Why is it so important to have soft skills in product management, maybe more so than any other role?

If you look at the product management role, you can draw two axes. One is working with people, and one is working with the product.

Naturally, product managers work with the product a lot, especially at the beginning of a new role. What’s the vision of my product? How can I help us reach our milestones? How can I write user stories? There is no shortage of product-centric things to think about.

But as you move up in seniority and take on more responsibility, working with people becomes more and more important. Your product ideas and analyses are only as valuable as your ability to put things into action. And putting things into action is all about working with others in the organization. This process involves a number of soft skills, like communication, persuasion, negotiation, and evangelism.

So in a word, I would say soft skills in product management are wildly underrated.

Product vs. People

What causes people and product managers specifically to fall short with soft skills?

I feel like two things cause people to fall short in general in soft skills: the lack of curiosity and courage.

First, when people are not curious, they fail to open up their minds and learn. They get stuck in their own echo chamber, when in reality, there are always so many new things to discover. And second, courage. If and when you have courage, you can take on the challenge of improving yourself, both inside and outside the office.

And the two are closely tied together, too. It takes courage to be curious. To admit that you don’t know something isn’t a sign of weakness. To me, it suggests you’re motivated to improve.

Can you think of any soft skills that overlap with Headspace’s values and mission?

Headspace has a lot of great people and we all work very cross-functionally on a number of different projects. So in general, people are very mindful. Mindful of their own work and respectful of the schedules of others.

Resilience also comes to mind. And this is a soft skill which serves personal growth, not just your work life. We all understand that we are working on a hand-crafted product, with limited models and examples to follow. A lot of what we are doing with meditation is very new, so we experiment frequently. We stumble upon unknowns. Sometimes we even fail. Couple this with the constant flux of your typical startup and it can be a lot to handle. So resilience is key.

And finally, our company values reflect soft skills: Curious mind, courageous heart, and selfless drive. I already talked a bit about curiosity and courage. And although selfless drive isn’t a soft skill, per se, I think it’s a quality that helps develop soft skills, like trust, motivation, and focus.

Headspace Values

Does Headspace have any traditions or practices that encourage product managers to lean on soft skills?

We tend to value autonomy in the way we work. This comes with a lot of responsibility—responsibility towards the product, our team members, our users, and our employees.

Another byproduct of autonomy is that we get a lot of time to reflect. Meditation is a practice that promotes reflection, and we incorporate this in most of our work. For example, we do a lot of post-launch analysis. We constantly reflect on what we have done in the past.

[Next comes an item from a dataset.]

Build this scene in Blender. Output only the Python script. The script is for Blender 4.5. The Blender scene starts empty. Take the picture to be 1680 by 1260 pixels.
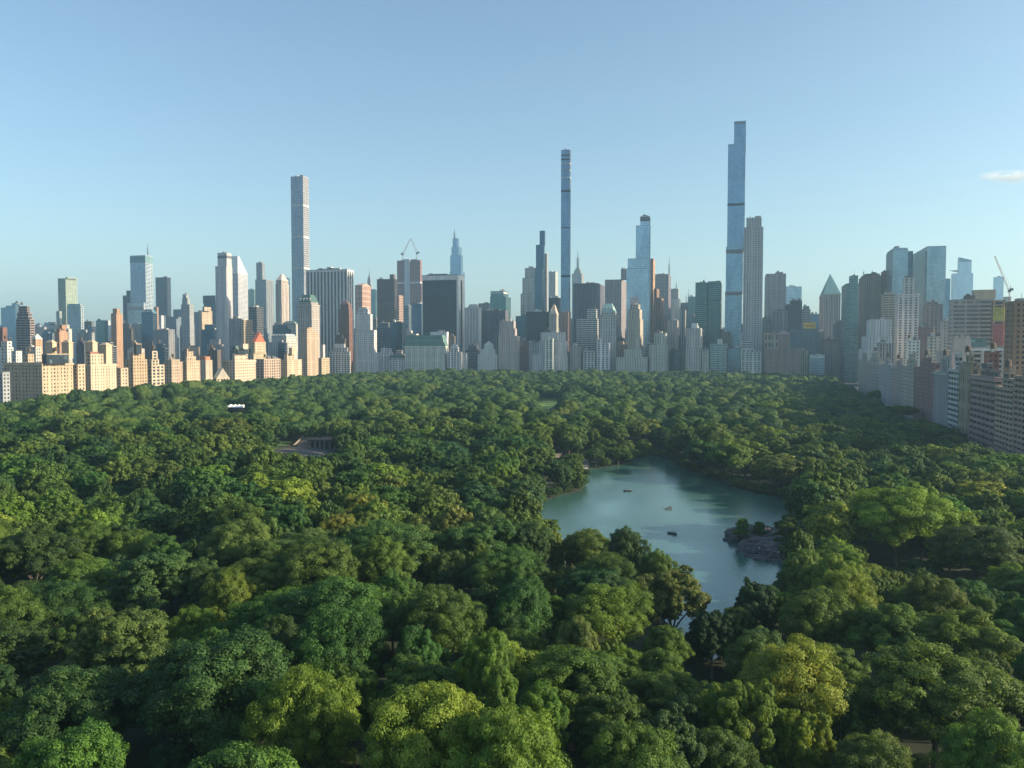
import bpy, math, random
import numpy as np
from mathutils import Vector

# ---------------------------------------------------------------- camera, sky, sun, exposure
scene = bpy.context.scene
COL = scene.collection
CAM_H = 65.0
YAW = math.radians(15.5)
PITCH = math.radians(2.45)
FPX = 1400.0
cam_data = bpy.data.cameras.new("camera")
cam_data.sensor_width = 36.0
cam_data.lens = FPX / 1680.0 * 36.0
cam_data.clip_start = 1.0
cam_data.clip_end = 60000.0
cam = bpy.data.objects.new("camera", cam_data)
cam.location = (0, 0, CAM_H)
cam.rotation_euler = (math.radians(90) - PITCH, 0, YAW)
COL.objects.link(cam)
scene.camera = cam

SUN_EL = math.radians(20.0)
SUN_AZ = math.radians(7.0)          # from +X towards +Y
world = bpy.data.worlds.new("World")
scene.world = world
world.use_nodes = True
wn = world.node_tree
wn.nodes.clear()
w_out = wn.nodes.new("ShaderNodeOutputWorld")
w_bg = wn.nodes.new("ShaderNodeBackground")
w_sky = wn.nodes.new("ShaderNodeTexSky")
w_sky.sky_type = 'NISHITA'
w_sky.sun_disc = False
w_sky.sun_elevation = SUN_EL
w_sky.sun_rotation = math.radians(90.0) - SUN_AZ
w_sky.altitude = 60.0
w_sky.air_density = 1.0
w_sky.dust_density = 1.7
w_sky.ozone_density = 1.7
w_bg.inputs['Strength'].default_value = 0.106
w_mix = wn.nodes.new("ShaderNodeMix"); w_mix.data_type = 'RGBA'; w_mix.blend_type = 'MULTIPLY'
w_mix.inputs[0].default_value = 1.0; w_mix.inputs[7].default_value = (0.96, 1.02, 0.985, 1)
wn.links.new(w_sky.outputs[0], w_mix.inputs[6]); wn.links.new(w_mix.outputs[2], w_bg.inputs[0])
wn.links.new(w_bg.outputs[0], w_out.inputs[0])

sun_data = bpy.data.lights.new("sun", 'SUN')
sun_data.energy = 5.0
sun_data.angle = math.radians(0.6)
sun_data.color = (1.0, 0.82, 0.58)
sun = bpy.data.objects.new("sun", sun_data)
sdir = Vector((math.cos(SUN_EL) * math.cos(SUN_AZ), math.cos(SUN_EL) * math.sin(SUN_AZ), math.sin(SUN_EL)))
sun.rotation_euler = sdir.to_track_quat('Z', 'Y').to_euler()
sun.location = (300, 0, 600)
COL.objects.link(sun)

scene.view_settings.view_transform = 'Standard'
scene.view_settings.look = 'None'
scene.view_settings.exposure = 1.0
scene.view_settings.gamma = 1.0
scene.view_settings.use_curve_mapping = False
scene.cycles.max_bounces = 5
scene.cycles.diffuse_bounces = 2
scene.cycles.glossy_bounces = 3
scene.cycles.transmission_bounces = 2
scene.cycles.volume_bounces = 1
scene.cycles.transparent_max_bounces = 4
scene.cycles.caustics_reflective = False
scene.cycles.caustics_refractive = False
scene.cycles.use_denoising = True
scene.cycles.sample_clamp_indirect = 4.0

rng = random.Random(11)
nrng = np.random.default_rng(7)

# ---------------------------------------------------------------- photo geometry
FW = Vector((-math.sin(YAW) * math.cos(PITCH), math.cos(YAW) * math.cos(PITCH), -math.sin(PITCH)))
RT = Vector((math.cos(YAW), math.sin(YAW), 0))
UP = RT.cross(FW)

def ray(px, py):
    return FW * FPX + RT * (px - 840.0) - UP * (py - 630.0)

def at_y(px, py, Y):
    d = ray(px, py); t = Y / d.y
    return d.x * t, CAM_H + d.z * t

def at_x(px, X, py=570.0):
    d = ray(px, py); t = X / d.x
    return d.y * t, CAM_H + d.z * t

def at_z(px, py, z=0.0):
    d = ray(px, py); t = (z - CAM_H) / d.z
    return d.x * t, d.y * t

def project(x, y, z):
    v = Vector((x, y, z - CAM_H))
    w = v.dot(FW)
    return 840 + FPX * v.dot(RT) / w, 630 - FPX * v.dot(UP) / w, w

def at_depth(px, depth):
    """ground point under pixel column px at camera depth"""
    s = (px - 840.0) / FPX
    return (-math.sin(YAW) + s * math.cos(YAW)) * depth, (math.cos(YAW) + s * math.sin(YAW)) * depth

# ---------------------------------------------------------------- small helpers
def tag(o, label=None, cat=None, group=None, kind=None):
    if label: o["label"] = label
    if cat: o["category"] = cat
    if group: o["group"] = group
    if kind: o["kind"] = kind
    return o

def empty(name, loc, rz=0.0):
    o = bpy.data.objects.new(name, None)
    o.location = loc
    o.rotation_euler = (0, 0, rz)
    o.empty_display_size = 1.0
    COL.objects.link(o)
    return o

def link(name, mesh, parent=None, loc=(0, 0, 0), color=None):
    o = bpy.data.objects.new(name, mesh)
    o.location = loc
    if parent: o.parent = parent
    if color: o.color = (color[0], color[1], color[2], 1.0)
    COL.objects.link(o)
    return o

def mesh_from(name, verts, faces, mats=(), smooth=False):
    me = bpy.data.meshes.new(name)
    me.from_pydata([tuple(v) for v in verts], [], faces)
    for m in mats: me.materials.append(m)
    if smooth:
        for p in me.polygons: p.use_smooth = True
    me.update()
    return me

def quad_mesh(name, q, mats=(), attrs=None, midx=None):
    """q: (n,4,3) float array -> mesh of n unconnected quads"""
    n = len(q)
    me = bpy.data.meshes.new(name)
    me.vertices.add(n * 4)
    me.vertices.foreach_set("co", np.ascontiguousarray(q, dtype=np.float32).ravel())
    me.loops.add(n * 4)
    me.loops.foreach_set("vertex_index", np.arange(n * 4, dtype=np.int32))
    me.polygons.add(n)
    me.polygons.foreach_set("loop_start", np.arange(0, n * 4, 4, dtype=np.int32))
    if attrs:
        for k, v in attrs.items():
            a = me.attributes.new(k, 'FLOAT', 'FACE')
            a.data.foreach_set("value", np.asarray(v, dtype=np.float32))
    for m in mats: me.materials.append(m)
    if midx is not None:
        me.polygons.foreach_set("material_index", np.asarray(midx, dtype=np.int32))
    me.update(calc_edges=True)
    me.validate()
    return me

class Q:
    """collects quads"""
    def __init__(s): s.a = []
    def add(s, arr): s.a.append(np.asarray(arr, dtype=np.float64).reshape(-1, 4, 3))
    def quad(s, a, b, c, d): s.add([a, b, c, d])
    def box(s, x0, x1, y0, y1, z0, z1, bottom=False):
        p = lambda x, y, z: (x, y, z)
        L = [[p(x0, y0, z0), p(x1, y0, z0), p(x1, y0, z1), p(x0, y0, z1)],
             [p(x1, y0, z0), p(x1, y1, z0), p(x1, y1, z1), p(x1, y0, z1)],
             [p(x1, y1, z0), p(x0, y1, z0), p(x0, y1, z1), p(x1, y1, z1)],
             [p(x0, y1, z0), p(x0, y0, z0), p(x0, y0, z1), p(x0, y1, z1)],
             [p(x0, y0, z1), p(x1, y0, z1), p(x1, y1, z1), p(x0, y1, z1)]]
        if bottom: L.append([p(x0, y1, z0), p(x1, y1, z0), p(x1, y0, z0), p(x0, y0, z0)])
        s.add(L)
    def tube(s, a, b, r0, r1, n=6):
        a = np.array(a, float); b = np.array(b, float)
        d = b - a; L = np.linalg.norm(d)
        if L < 1e-6: return
        d /= L
        h = np.array([0, 0, 1.0]) if abs(d[2]) < 0.9 else np.array([1.0, 0, 0])
        u = np.cross(d, h); u /= np.linalg.norm(u); v = np.cross(d, u)
        t = np.linspace(0, 2 * math.pi, n + 1)
        ring = np.cos(t)[:, None] * u + np.sin(t)[:, None] * v
        A = a + ring * r0; B = b + ring * r1
        s.add(np.stack([A[:-1], A[1:], B[1:], B[:-1]], axis=1))
    def cone(s, c, r, z0, z1, n=10, r1=0.02):
        s.tube((c[0], c[1], z0), (c[0], c[1], z1), r, r1, n)
    def pyramid(s, x0, x1, y0, y1, z0, z1, fx=0.02, fy=0.02):
        cx, cy = (x0 + x1) / 2, (y0 + y1) / 2
        hx, hy = (x1 - x0) / 2 * fx, (y1 - y0) / 2 * fy
        b = [(x0, y0, z0), (x1, y0, z0), (x1, y1, z0), (x0, y1, z0)]
        t = [(cx - hx, cy - hy, z1), (cx + hx, cy - hy, z1), (cx + hx, cy + hy, z1), (cx - hx, cy + hy, z1)]
        for i in range(4):
            j = (i + 1) % 4
            s.quad(b[i], b[j], t[j], t[i])
        s.quad(*t)
    def n(s): return sum(len(x) for x in s.a)
    def mesh(s, name, mats, off=(0, 0, 0)):
        q = np.concatenate(s.a) - np.array(off)
        return quad_mesh(name, q, mats)

# ---------------------------------------------------------------- materials
def new_mat(name):
    m = bpy.data.materials.new(name)
    m.use_nodes = True
    nt = m.node_tree
    b = nt.nodes.get("Principled BSDF")
    return m, nt, b

def nd(nt, t, **kw):
    n = nt.nodes.new(t)
    for k, v in kw.items():
        if k.startswith("i_"):
            key = k[2:]
            n.inputs[int(key) if key.isdigit() else key].default_value = v
        else: setattr(n, k, v)
    return n

def mix_rgb(nt, mode, fac, a, b):
    n = nt.nodes.new("ShaderNodeMix"); n.data_type = 'RGBA'; n.blend_type = mode
    for sock, v in ((n.inputs[0], fac), (n.inputs[6], a), (n.inputs[7], b)):
        if hasattr(v, "is_linked") or isinstance(v, bpy.types.NodeSocket): nt.links.new(v, sock)
        else: sock.default_value = v
    return n.outputs[2]

def ramp(nt, fac, stops):
    r = nt.nodes.new("ShaderNodeValToRGB")
    e = r.color_ramp.elements
    while len(e) < len(stops): e.new(0.5)
    for el, (p, c) in zip(e, stops):
        el.position = p; el.color = (c[0], c[1], c[2], 1)
    nt.links.new(fac, r.inputs[0])
    return r.outputs[0]

def simple_mat(name, col, rough=0.8, metal=0.0, noise=0.25, scale=0.3):
    m, nt, b = new_mat(name)
    tc = nd(nt, "ShaderNodeTexCoord")
    nz = nd(nt, "ShaderNodeTexNoise", i_Scale=scale, i_Detail=5.0)
    nt.links.new(tc.outputs['Object'], nz.inputs['Vector'])
    c = ramp(nt, nz.outputs['Fac'], [(0.3, [x * (1 - noise) for x in col]), (0.7, [min(1, x * (1 + noise)) for x in col])])
    nt.links.new(c, b.inputs['Base Color'])
    b.inputs['Roughness'].default_value = rough
    b.inputs['Metallic'].default_value = metal
    return m

def make_wall_mat():
    m, nt, b = new_mat("masonry")
    oi = nd(nt, "ShaderNodeObjectInfo")
    tc = nd(nt, "ShaderNodeTexCoord")
    mp = nd(nt, "ShaderNodeMapping"); mp.inputs['Scale'].default_value = (0.25, 0.25, 0.03)
    nt.links.new(tc.outputs['Object'], mp.inputs[0])
    n1 = nd(nt, "ShaderNodeTexNoise", i_Scale=1.0, i_Detail=4.0)
    nt.links.new(mp.outputs[0], n1.inputs['Vector'])
    n2 = nd(nt, "ShaderNodeTexNoise", i_Scale=0.9, i_Detail=6.0)
    nt.links.new(tc.outputs['Object'], n2.inputs['Vector'])
    g1 = ramp(nt, n1.outputs['Fac'], [(0.25, (0.72, 0.72, 0.73)), (0.75, (1.14, 1.12, 1.1))])
    g2 = ramp(nt, n2.outputs['Fac'], [(0.3, (0.86, 0.86, 0.86)), (0.7, (1.1, 1.1, 1.1))])
    c = mix_rgb(nt, 'MULTIPLY', 1.0, oi.outputs['Color'], g1)
    c = mix_rgb(nt, 'MULTIPLY', 1.0, c, g2)
    nt.links.new(c, b.inputs['Base Color'])
    b.inputs['Roughness'].default_value = 0.85
    return m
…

How can we change our processes as well as our thinking to improve the Headspace experience for all those involved?

Autonomy Responsibility

Finally, is meditation itself a soft skill?

I would say meditation itself is a practice. And a practice is slightly different from a skill. Just like communication can be a practice, but not a skill. Over time, communication can become something you’re skilled at, but it takes work.

Honing your meditation craft takes work too. But I don’t see why it can’t become a soft skill. As something that will certainly help you both in work and in life, it checks off all the soft skill boxes for me.